M. Danielle en una escena del film
Podemos añadir incluso otro elemento propio del mundo de la noche, de lo ignoto, empleado aquí de forma “solar”, pues se convertirá en un factor crucial en la lucha final para acabar con el maligno, nos referimos a la luna llena.

Fisher transita por el relato a modo de un itinerario, casi diríamos que de cuento, es decir, con un personaje avieso, otro salvador y la damisela en peligro, una joven estudiante que se dirige a la escuela para señoritas, y que ofrece un distinto tipo de fémina, más mundana y resuelta, con respecto a las damas burguesas (magníficas también, pero que respondían a otro tratamiento) mostradas en el primer Drácula (1958). Se trata de otro tipo de chica amenazada, y por lo tanto, otro tipo de reacción se nos ofrecerá ante la transgresión.

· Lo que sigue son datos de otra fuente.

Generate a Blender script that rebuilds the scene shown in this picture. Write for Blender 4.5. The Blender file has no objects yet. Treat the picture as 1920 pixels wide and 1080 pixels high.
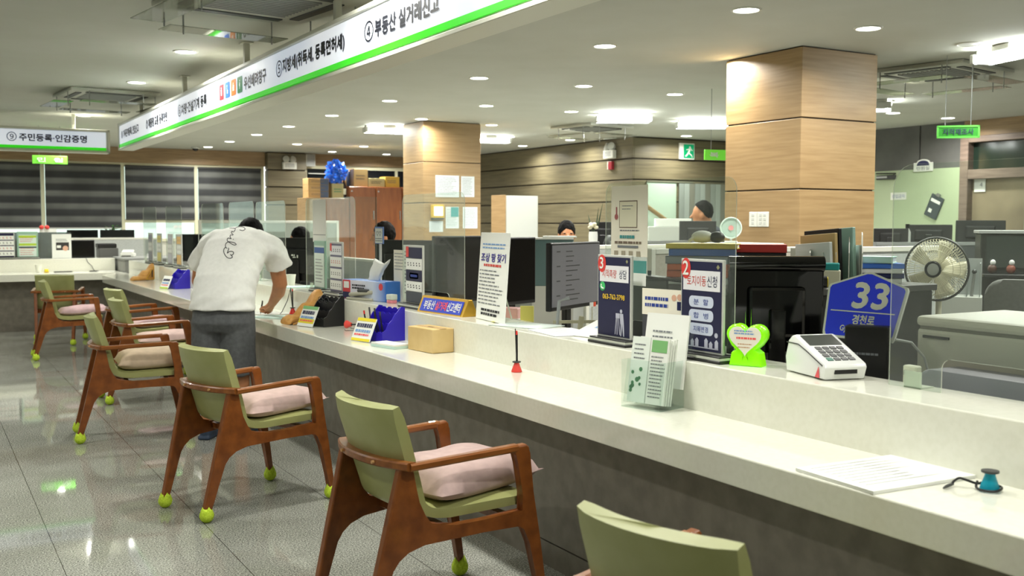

David Peel caracterizado como el barón Meinster
Y el transgresor en esta ocasión será un barón Meinster (David Peel) muy atractivo y encantador, que se mueve con soltura por la sociedad de su tiempo. Un barón que se nos muestra un poco como son hoy algunos jóvenes, egocéntricos, egoístas y encerrados en sí mismos (de hecho, se alude claramente a los extraños juegos que practicaba el joven con sus amigos durante la adolescencia, lo que concluirá incluso con la eliminación de uno de los progenitores).

Peter Cushing caracterizado como Van Helsing
Del otro lado, Van Helsing, hombre de recursos, estudioso y culto, que acrisola otras virtudes victorianas: es práctico, elegante, expeditivo, solitario… e incluso sarcástico cuando toca serlo. Sin embargo, como apuntábamos, su evidente piedad hacia la baronesa, no impedirá que se cumpla su cruel destino en una secuencia inolvidable.

Fisher en plena grabación
Fisher filma el interior del castillo con maestría, sin caer nunca en la confusión visual, mostrando con la cámara lo que se nos antojan unas estancias ya vacías, antaño reflejo de risas y de vida. De tal modo que forma y fondo se funden en cinematográfica unión. La más pura que existe. Sin menear la cámara como hacen los que sí confunden confusión con complejidad, Fisher logra, porque sabe, transmitir el vértigo de toda la acción, a través de su refinada puesta en escena, lo que proporciona a la obra, fíjense por donde, una radical modernidad a día de hoy.